Pour filmer le terroriste à moitié nu allongé sur une table d’auscultation, je pense forcément au « Christ » de Mantegna, à « L’incrédulité de St Thomas » du Caravage… Caroline Champetier, la chef photo, connait mes goûts et mes références en peinture , elle sait immédiatement comment éclairer la scène . Mais il ne faut pas en abuser : trop de références nuisent au film. Il faut juste rendre discrètement hommage aux gens et aux œuvres que l’on aime.

Vous êtes-vous posé la question de reconstituer le monastère en studio ?

Non c’était hors de question. Je ne fais pas du cinéma pour aller tous les matins à l’usine, mais pour découvrir de vrais endroits. On peut réussir de très beaux films en studio, mais je ne sais pas faire. Tout est artificiel, je n’y crois pas. Et si je n’y crois pas, le spectateur ne peut pas y croire. On a tourné au Maroc, pas pour des raisons de sécurité bien que la région de Tibhirine soit toujours sensible. D’ailleurs on n’a pas pu y aller en repérages. Mais cela faisait longtemps que je rêvais de tourner au Maroc. Il y a de très bons techniciens. En fait, ça a été plus facile qu’à Paris.

N’y avait-il pas un double risque à filmer la religion dans un contexte politique aussi troublé que celui des évènements dont le film s’inspire ?

Je n’ai pas eu l’impression de prendre de risques particuliers : au delà de la religion, le film parle de destins d’hommes. Sur le fond de l’affaire, je filme un drame pas un fait divers. C’est l’histoire de ces hommes qui m’intéresse, pas le contexte historique algérien. Du reste, on ne sait toujours pas qui les a tués, même si je penche plutôt pour la thèse de la bavure militaire.

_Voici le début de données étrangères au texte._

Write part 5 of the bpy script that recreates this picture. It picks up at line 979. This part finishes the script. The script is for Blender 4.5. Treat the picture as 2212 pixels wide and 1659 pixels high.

Le rythme est très lent. Diriez vous que c’est un film exigeant ?

On est dans un monde de contemplation, c’était difficile de faire du montage cut. J ‘en ai un peu marre des films speedés. Greenzone, ça frôle l’épilepsie. Je pense que les spectateurs sont intelligents et qu’ils sont capables de faire un effort de patience pour aller vers ce film.

La fin dans la neige était-elle écrite ?

Comme on tournait à 1500 mètres d’altitude je savais qu’il pouvait neiger. Personne n’y croyait mais c’éest arrivé juste au moment où on tournait la scène de l’enlèvement des moines. Je me suis dit que ça devenait franchement surnaturel et j’ai modifié le plan de tournage piour filmer leur disparition dans le blizzard. Deux jours après, la neige avait disparu et on reprenait le tournage sous le soleil. L’équipe s’est dit qu’il se passait vraiment quelque chose de bizarre sur ce film. ça a été un état de grâce du début à la fin.

Pourquoi « dieux » au pluriel dans le titre ?

Ça ouvre le film à d’autres croyances et d’autres religions, pas forcément monothéistes. Et puis ces frères, pour moi, ce sont un peu des dieux. Je les ai Cannes-onnisés ! (rires)

Etes -vous croyant , l’êtes vous devenu?

La moitié de mon cerveau ne croit en rien, l’autre veut croire en tout.